4. The method according to claim 1, wherein the determined association rules are at most a predetermined number of rules selected from a set of rules established depending on the characterizing metrics of the parameters over all training time series, the selected rules being rules, the frequency of occurrence of which in the time series considered is greater than an occurrence threshold.

5. The method according to claim 1, wherein, during the validation step, a prediction is obtained for each of the association rules on the test time series considered, the final prediction being obtained by aggregating the predictions obtained for each of the association rules according to an aggregation criterion, the association rules being validated when the final prediction corresponds to the proven prediction of an abnormal event in the test time series.

6. The method according to claim 1, wherein the association rules comprise rules predicting the occurrence of an abnormal event and rules predicting the absence of an abnormal event.

7. The method according to claim 1, wherein the preparation phase comprises repeating the steps of determining association rules and validating for different sets of training time series so that each time series was once a test time series and during the other repetitions a training time series.

8. The method according to claim 1, wherein the operating phase comprises a step of generating an alert and/or initiating a system control action when an abnormal event is predicted.

9. The method according to claim 1, wherein the system to be monitored is a distillation column and the abnormal event is a choking of the distillation column.

10. (canceled)

11. The method according to claim 4, wherein the selected rules are the rules having the highest confidence metric among the rules, the frequency of occurrence in the time series considered being greater than an occurrence threshold, the confidence metric evaluating the frequency of veracity of the rule over the time series considered.

12. The method according to claim 4, wherein the selected rules are the rules with the lowest independence rate among the rules, the frequency of occurrence of which in the time series considered being greater than an occurrence threshold and the confidence metric of which being the highest, the independence rate quantifying the independence of associations made by a rule.
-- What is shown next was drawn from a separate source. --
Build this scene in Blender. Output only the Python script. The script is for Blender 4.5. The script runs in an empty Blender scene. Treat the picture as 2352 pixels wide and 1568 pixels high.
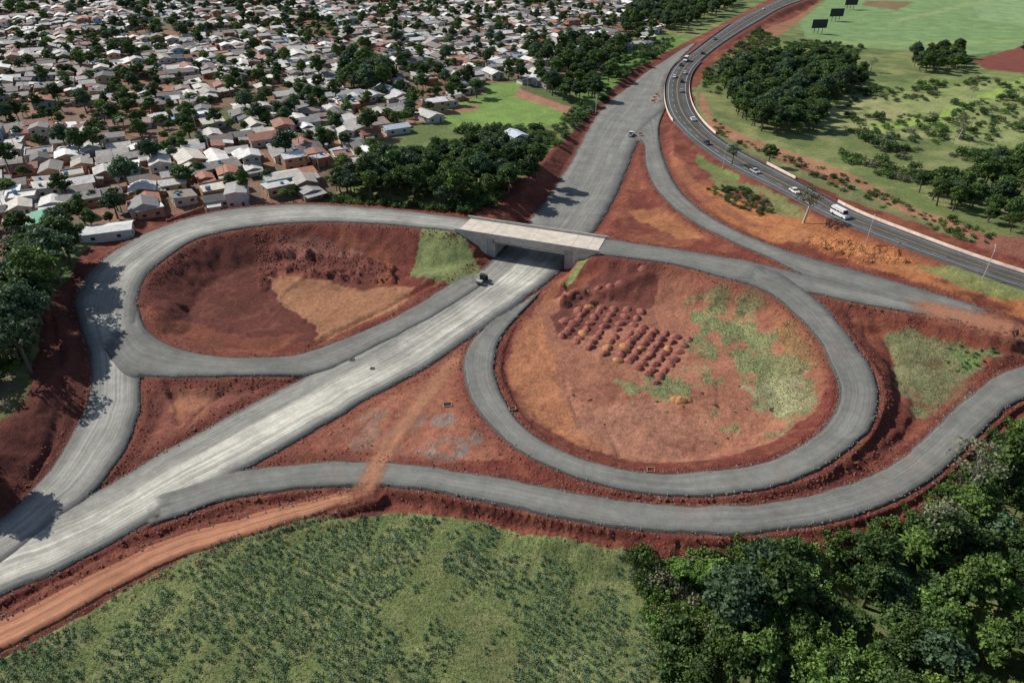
import bpy, math, random, time
import numpy as np
from mathutils import Vector, Matrix
T0=time.time()
random.seed(7); rng=np.random.default_rng(7)
sc=bpy.context.scene
# ---------------------------------------------------------------- survey
H=100.0; PITCH=math.radians(33.5); sp,cp=math.sin(PITCH),math.cos(PITCH); FP=1568.0
def P(px,py,z=0.0):
    """single-view rectification: photo measurement + known elevation -> ground position in metres"""
    u=(px-1176)/FP; v=(py-784)/FP; d=(H-z)/(sp+v*cp)
    return np.array([u*d, d*(cp-v*sp), z])
def PL(pts,z=0.0): return np.array([P(a,b,z)[:2] for a,b in pts])
# ---------------------------------------------------------------- noise
def vn(x,y,s=1.0,seed=0):
    x=x/s+seed*17.3; y=y/s-seed*9.1
    xi=np.floor(x); yi=np.floor(y); xf=x-xi; yf=y-yi
    xf=xf*xf*(3-2*xf); yf=yf*yf*(3-2*yf)
    def h(a,b):
        t=np.sin(a*127.1+b*311.7+seed*74.7)*43758.5453
        return t-np.floor(t)
    return (h(xi,yi)*(1-xf)+h(xi+1,yi)*xf)*(1-yf)+(h(xi,yi+1)*(1-xf)+h(xi+1,yi+1)*xf)*yf
def fbm(x,y,s=1.0,seed=0,o=4):
    r=0;a=.5;t=0
    for i in range(o):
        r=r+a*vn(x,y,s,seed+i*3);t+=a;a*=.5;s*=.5
    return r/t
def sst(x,a,b):
    t=np.clip((x-a)/(b-a),0,1); return t*t*(3-2*t)
def inside(X,Y,poly,warp=1.0,seed=5,ws=6.0):
    if warp>0:
        X2=X+(fbm(X,Y,ws,seed,4)-.5)*2.6*warp; Y2=Y+(fbm(X,Y,ws,seed+40,4)-.5)*2.6*warp
    else: X2,Y2=X,Y
    r=np.zeros(X.shape,bool)
    mn=poly.min(0)-warp; mx=poly.max(0)+warp
    m=(X>mn[0])&(X<mx[0])&(Y>mn[1])&(Y<mx[1])
    if not m.any(): return r
    x=X2[m];y=Y2[m];q=np.zeros(x.shape,bool);n=len(poly)
    for i in range(n):
        x1,y1=poly[i];x2,y2=poly[(i+1)%n]
        if y1==y2: continue
        c=((y1>y)!=(y2>y))&(x<(x2-x1)*(y-y1)/(y2-y1)+x1)
        q^=c
    r[m]=q
    return r
def catmull(A,n):
    A=np.asarray(A,float); B=np.vstack([2*A[0]-A[1],A,2*A[-1]-A[-2]]); out=[]
    for i in range(1,len(B)-2):
        p0,p1,p2,p3=B[i-1],B[i],B[i+1],B[i+2]
        for k in range(n):
            t=k/n
            out.append(.5*((2*p1)+(-p0+p2)*t+(2*p0-5*p1+4*p2-p3)*t*t+(-p0+3*p1-3*p2+p3)*t**3))
    out.append(A[-1]); return np.array(out)
# ---------------------------------------------------------------- road survey data (edge a, edge b, z)
RD={}
RD['M']=[(-420,1380,-420,1580,0),(-200,1290,-200,1480,0),(0,1205,0,1368,0),(100,1180,150,1300,0),(200,1142,300,1220,0),(330,1066,430,1145,0),(480,982,560,1078,0),(600,918,700,1000,0),(740,845,850,912,0),
(860,785,980,842,0),(960,725,1090,768,0),(1040,672,1180,703,0),(1100,628,1250,652,0),(1140,590,1297,612,0),(1178,548,1335,562,0),(1215,507,1372,520,0),
(1258,455,1410,455,0),(1298,395,1435,400,0),(1335,330,1458,340,0),(1365,275,1490,290,0),(1397,235,1532,245,0),(1440,203,1528,208,.2),(1480,170,1534,172,.5),(1530,138,1560,138,.8),(1590,100,1600,98,1)]
RD['A']=[(-260,1320,-200,1400,0),(-120,1250,-60,1330,0),(0,1190,60,1250,0),(60,1138,130,1190,.1),(120,1075,195,1140,.4),(180,980,270,1050,1.2),(210,900,315,950,2.2),(207,820,320,850,3.3),(185,750,318,790,4.2),(173,700,310,720,5),
(195,640,330,640,5.8),(260,580,385,590,6.4),(350,530,450,550,6.8),(450,497,540,527,7),(560,478,640,514,7),(700,470,750,510,7),(850,478,870,514,7),(980,490,975,524,7),(1090,505,1058,533,7)]
RD['C']=[(1385,548,1367,582,7),(1450,558,1440,592,7),(1550,573,1540,606,7),(1690,596,1660,636,7),(1790,617,1760,655,7),(1880,640,1850,670,7),(1990,662,1980,697,7),(2100,685,2100,718,7),(2200,710,2200,736,7),(2290,735,2255,749,7)]
RD['G']=[(2030,-120,2100,-105,2),(1900,-55,1960,-42,2),(1830,-20,1885,-12,2),(1745,20,1805,15,2),(1690,48,1745,48,1.8),(1640,82,1698,76,1.6),(1590,120,1650,108,1.4),(1550,150,1610,142,1.2),(1530,185,1588,172,1.2),(1527,225,1582,207,1.2),(1538,265,1592,247,1.5),
(1566,300,1620,287,2),(1606,335,1668,327,2.6),(1680,385,1740,366,3.6),(1780,434,1835,416,5),(1900,497,1960,484,6.5),(2050,558,2100,540,7.5),(2200,612,2230,588,8),(2352,665,2370,634,8),(2600,740,2600,700,8),(2900,830,2900,780,8)]
RD['F']=[(1534,240,1440,315,0),(1515,285,1478,330,.2),(1517,335,1484,380,1),(1535,390,1505,432,2),(1562,436,1550,480,3),(1612,482,1612,524,4),(1690,528,1700,565,5.3),(1780,565,1780,600,6.3),(1860,592,1840,628,7),(1960,620,1940,657,7),(2080,655,2060,692,7),(2200,690,2190,725,7),(2300,722,2290,748,7)]
RD['B']=[(225,775,314,690,5.0),(275,842,330,745,4.3),(340,860,370,783,3.7),(430,863,435,808,3.0),(530,862,530,821,2.3),(640,858,640,817,1.4),(740,848,730,797,.7),(870,790,860,750,.2),(980,735,960,700,0),(1070,680,1040,650,0),(1130,640,1100,622,0)]
RD['D']=[(1720,602,1660,634,7),(1800,635,1765,672,7),(1875,690,1830,725,6.9),(1930,750,1880,780,6.7),(1975,810,1912,840,6.4),(2010,870,1928,890,6),(2015,930,1920,940,5.6),(1990,990,1888,985,5.2),(1935,1042,1830,1030,4.7),(1860,1088,1745,1064,4.3),(1760,1122,1640,1080,3.9),(1640,1138,1530,1087,3.5),(1520,1138,1420,1075,3.1),(1400,1120,1322,1047,2.6),(1290,1085,1245,1010,2.1),(1200,1040,1188,965,1.6),(1125,975,1155,910,1.1),(1080,910,1133,850,.6),(1066,845,1143,790,.3),(1078,795,1175,742,0),(1110,758,1215,700,0),(1150,722,1265,650,0)]
RD['E']=[(330,1150,280,1232,0),(430,1120,400,1188,0),(545,1084,520,1147,0),(690,1066,680,1122,.2),(850,1062,850,1112,.5),(1000,1075,1000,1128,1),(1150,1100,1150,1158,1.3),(1300,1133,1300,1193,1.5),(1450,1160,1450,1220,1.7),(1600,1172,1600,1232,2),(1750,1165,1755,1228,2.2),(1900,1135,1915,1200,2.4),(2030,1080,2060,1148,2.6),(2120,1010,2160,1082,2.8),(2200,935,2240,1005,3),(2280,870,2315,935,3),(2360,838,2385,900,3),(2500,800,2500,870,3),(2750,760,2750,830,3)]
RD['T']=[(-300,1560,-300,1640,0),(0,1425,0,1490,0),(200,1325,190,1388,0),(400,1233,400,1282,0),(560,1187,560,1228,0),(750,1142,760,1170,0),(835,1114,860,1142,.2)]
ROADS={}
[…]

13. The method according to claim 4, wherein the selected rules are the rules with the highest conviction metric among the rules, the frequency of occurrence of which in the time series considered being greater than an occurrence threshold, the confidence metric of which being the highest and the independence rate of which being the lowest, the conviction metric quantifying the frequency of non-veracity of the rule over the time series considered.

14. A readable information medium on which a computer program product according to claim 1 is stored.